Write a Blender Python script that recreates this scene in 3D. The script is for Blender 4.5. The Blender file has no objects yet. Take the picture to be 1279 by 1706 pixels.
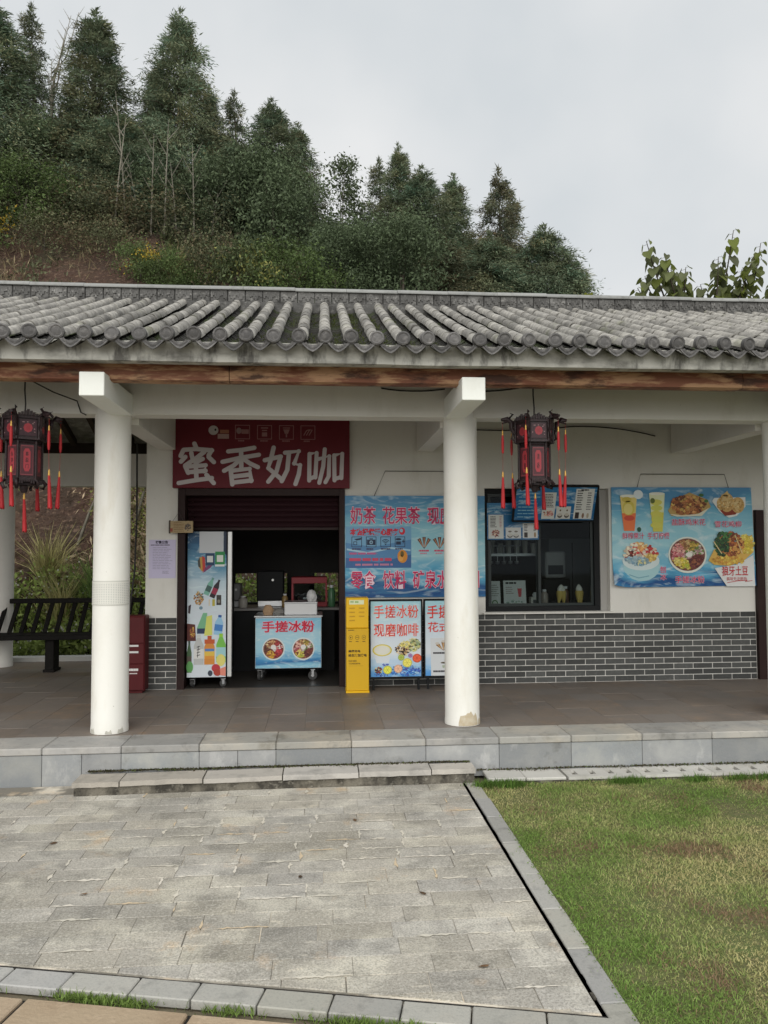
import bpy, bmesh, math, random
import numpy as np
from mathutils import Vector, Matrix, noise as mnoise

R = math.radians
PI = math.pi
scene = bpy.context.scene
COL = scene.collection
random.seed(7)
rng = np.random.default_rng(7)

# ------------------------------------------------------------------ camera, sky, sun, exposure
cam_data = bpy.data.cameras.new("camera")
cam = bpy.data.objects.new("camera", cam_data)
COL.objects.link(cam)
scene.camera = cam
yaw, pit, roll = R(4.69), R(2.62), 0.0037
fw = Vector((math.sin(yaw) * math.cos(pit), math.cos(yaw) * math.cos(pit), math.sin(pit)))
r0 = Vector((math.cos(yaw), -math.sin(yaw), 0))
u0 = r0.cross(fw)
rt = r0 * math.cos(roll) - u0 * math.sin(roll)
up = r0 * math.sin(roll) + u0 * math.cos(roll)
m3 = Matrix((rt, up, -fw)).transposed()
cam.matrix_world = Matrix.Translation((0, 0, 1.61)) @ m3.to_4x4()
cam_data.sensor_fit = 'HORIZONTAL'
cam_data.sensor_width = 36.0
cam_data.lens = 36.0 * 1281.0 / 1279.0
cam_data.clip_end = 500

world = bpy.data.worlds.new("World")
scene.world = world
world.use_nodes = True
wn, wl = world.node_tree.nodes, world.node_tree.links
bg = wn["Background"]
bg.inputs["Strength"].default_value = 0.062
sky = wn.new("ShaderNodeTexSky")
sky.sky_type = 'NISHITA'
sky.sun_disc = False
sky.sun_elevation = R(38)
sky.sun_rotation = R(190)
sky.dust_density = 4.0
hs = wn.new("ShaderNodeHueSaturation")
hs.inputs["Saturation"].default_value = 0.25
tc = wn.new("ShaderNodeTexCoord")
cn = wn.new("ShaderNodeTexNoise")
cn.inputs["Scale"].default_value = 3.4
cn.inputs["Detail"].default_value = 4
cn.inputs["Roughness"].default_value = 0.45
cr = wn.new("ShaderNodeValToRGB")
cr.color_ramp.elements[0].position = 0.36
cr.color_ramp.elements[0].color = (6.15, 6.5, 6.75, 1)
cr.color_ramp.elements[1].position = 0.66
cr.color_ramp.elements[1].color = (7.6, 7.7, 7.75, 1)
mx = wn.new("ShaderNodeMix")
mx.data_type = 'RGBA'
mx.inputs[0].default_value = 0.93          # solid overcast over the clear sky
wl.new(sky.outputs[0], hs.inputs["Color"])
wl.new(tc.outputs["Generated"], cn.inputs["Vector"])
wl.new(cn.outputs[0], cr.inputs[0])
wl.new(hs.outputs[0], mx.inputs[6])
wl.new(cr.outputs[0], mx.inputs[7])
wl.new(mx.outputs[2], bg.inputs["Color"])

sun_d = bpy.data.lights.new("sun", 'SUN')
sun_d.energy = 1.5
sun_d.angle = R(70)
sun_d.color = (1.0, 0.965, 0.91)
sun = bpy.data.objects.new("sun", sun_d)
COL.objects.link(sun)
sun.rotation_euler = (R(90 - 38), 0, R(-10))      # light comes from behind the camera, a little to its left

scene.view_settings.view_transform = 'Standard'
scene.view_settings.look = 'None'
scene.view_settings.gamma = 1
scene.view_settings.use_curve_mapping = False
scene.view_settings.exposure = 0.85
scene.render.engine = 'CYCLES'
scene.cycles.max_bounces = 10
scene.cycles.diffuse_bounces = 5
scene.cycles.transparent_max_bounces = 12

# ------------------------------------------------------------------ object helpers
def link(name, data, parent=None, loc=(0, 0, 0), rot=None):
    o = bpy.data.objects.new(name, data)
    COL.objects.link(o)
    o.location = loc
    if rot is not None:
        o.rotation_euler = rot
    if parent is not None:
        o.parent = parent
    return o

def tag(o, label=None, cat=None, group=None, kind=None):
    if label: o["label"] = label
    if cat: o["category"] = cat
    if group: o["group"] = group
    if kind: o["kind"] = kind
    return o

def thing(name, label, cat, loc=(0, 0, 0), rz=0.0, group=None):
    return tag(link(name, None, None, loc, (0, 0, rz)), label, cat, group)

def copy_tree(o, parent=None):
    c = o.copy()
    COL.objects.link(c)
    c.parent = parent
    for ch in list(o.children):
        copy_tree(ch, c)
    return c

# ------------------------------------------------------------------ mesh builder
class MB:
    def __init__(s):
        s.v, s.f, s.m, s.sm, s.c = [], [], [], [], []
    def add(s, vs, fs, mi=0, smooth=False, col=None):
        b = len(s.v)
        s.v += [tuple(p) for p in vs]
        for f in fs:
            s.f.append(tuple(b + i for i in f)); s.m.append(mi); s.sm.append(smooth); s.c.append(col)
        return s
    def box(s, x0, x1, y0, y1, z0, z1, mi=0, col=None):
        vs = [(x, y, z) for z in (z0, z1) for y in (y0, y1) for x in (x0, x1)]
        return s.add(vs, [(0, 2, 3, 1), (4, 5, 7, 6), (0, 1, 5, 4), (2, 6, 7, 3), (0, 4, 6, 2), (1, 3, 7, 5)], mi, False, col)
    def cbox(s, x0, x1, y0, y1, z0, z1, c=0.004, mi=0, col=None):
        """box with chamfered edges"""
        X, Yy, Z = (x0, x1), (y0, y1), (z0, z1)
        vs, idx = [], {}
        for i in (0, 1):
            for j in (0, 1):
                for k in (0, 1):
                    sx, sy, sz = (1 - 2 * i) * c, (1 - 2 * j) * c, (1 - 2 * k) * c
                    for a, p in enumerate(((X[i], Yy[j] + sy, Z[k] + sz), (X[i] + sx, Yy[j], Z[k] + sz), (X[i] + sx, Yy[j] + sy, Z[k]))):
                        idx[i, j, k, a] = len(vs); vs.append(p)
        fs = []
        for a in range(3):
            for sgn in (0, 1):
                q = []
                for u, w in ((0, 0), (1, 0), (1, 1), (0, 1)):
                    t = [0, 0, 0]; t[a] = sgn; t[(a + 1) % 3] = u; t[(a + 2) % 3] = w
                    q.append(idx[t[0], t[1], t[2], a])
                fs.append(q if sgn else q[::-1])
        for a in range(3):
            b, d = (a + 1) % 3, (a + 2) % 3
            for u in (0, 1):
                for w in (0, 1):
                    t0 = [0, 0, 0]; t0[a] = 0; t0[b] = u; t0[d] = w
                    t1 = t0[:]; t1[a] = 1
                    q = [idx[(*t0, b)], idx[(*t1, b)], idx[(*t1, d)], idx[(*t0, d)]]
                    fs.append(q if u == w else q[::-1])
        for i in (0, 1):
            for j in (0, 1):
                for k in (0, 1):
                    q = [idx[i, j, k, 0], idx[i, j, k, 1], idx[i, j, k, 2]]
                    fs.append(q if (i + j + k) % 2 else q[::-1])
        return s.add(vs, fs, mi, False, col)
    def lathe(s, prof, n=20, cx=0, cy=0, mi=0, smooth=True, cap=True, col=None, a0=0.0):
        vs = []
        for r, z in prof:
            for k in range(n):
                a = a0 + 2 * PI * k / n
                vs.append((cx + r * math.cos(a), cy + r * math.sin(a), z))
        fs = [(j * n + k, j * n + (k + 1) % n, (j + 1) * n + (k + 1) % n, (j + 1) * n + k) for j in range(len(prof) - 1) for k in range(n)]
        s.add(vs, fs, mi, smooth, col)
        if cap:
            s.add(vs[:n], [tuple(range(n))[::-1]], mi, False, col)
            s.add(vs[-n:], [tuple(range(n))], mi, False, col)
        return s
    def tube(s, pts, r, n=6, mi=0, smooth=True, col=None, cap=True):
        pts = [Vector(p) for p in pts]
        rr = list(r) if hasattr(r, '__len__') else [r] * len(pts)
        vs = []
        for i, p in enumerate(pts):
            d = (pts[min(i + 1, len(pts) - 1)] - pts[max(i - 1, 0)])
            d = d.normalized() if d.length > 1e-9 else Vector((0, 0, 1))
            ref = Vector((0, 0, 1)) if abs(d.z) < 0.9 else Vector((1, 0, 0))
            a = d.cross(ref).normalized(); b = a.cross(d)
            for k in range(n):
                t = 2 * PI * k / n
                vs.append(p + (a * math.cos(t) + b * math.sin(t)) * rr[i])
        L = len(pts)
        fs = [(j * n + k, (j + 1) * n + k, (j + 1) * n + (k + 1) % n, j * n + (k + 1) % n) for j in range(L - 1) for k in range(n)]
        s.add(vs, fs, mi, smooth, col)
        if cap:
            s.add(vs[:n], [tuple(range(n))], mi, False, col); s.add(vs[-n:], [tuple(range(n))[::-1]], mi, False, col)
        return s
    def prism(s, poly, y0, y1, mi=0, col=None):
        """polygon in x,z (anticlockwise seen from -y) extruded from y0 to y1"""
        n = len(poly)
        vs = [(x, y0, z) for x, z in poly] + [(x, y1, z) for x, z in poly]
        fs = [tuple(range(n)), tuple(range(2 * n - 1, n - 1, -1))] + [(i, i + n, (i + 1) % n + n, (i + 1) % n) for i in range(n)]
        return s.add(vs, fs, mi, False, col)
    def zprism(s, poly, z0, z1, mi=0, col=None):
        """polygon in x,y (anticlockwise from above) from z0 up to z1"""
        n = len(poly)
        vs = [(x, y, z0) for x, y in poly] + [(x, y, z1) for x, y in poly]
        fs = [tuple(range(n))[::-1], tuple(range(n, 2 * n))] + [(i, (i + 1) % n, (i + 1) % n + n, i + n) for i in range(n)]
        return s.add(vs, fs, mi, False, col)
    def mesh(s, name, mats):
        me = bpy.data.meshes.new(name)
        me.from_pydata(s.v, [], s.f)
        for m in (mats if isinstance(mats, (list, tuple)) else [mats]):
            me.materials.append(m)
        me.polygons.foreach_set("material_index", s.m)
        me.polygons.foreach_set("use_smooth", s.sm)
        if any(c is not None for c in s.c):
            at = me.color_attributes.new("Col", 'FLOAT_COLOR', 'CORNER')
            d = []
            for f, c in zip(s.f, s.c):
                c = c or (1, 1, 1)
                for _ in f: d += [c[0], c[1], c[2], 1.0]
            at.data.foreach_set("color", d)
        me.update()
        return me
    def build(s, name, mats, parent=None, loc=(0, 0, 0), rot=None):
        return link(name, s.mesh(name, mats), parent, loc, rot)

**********

_Exercise prompt_
Repeat the listing above from its first line through the line that contains "rng = np.random.default_rng(7)", both included, and nothing more. Drop the pictures.

_Answer to this problem_
Write a Blender Python script that recreates this scene in 3D. The script is for Blender 4.5. The Blender file has no objects yet. Take the picture to be 1279 by 1706 pixels.
import bpy, bmesh, math, random
import numpy as np
from mathutils import Vector, Matrix, noise as mnoise

R = math.radians
PI = math.pi
scene = bpy.context.scene
COL = scene.collection
random.seed(7)
rng = np.random.default_rng(7)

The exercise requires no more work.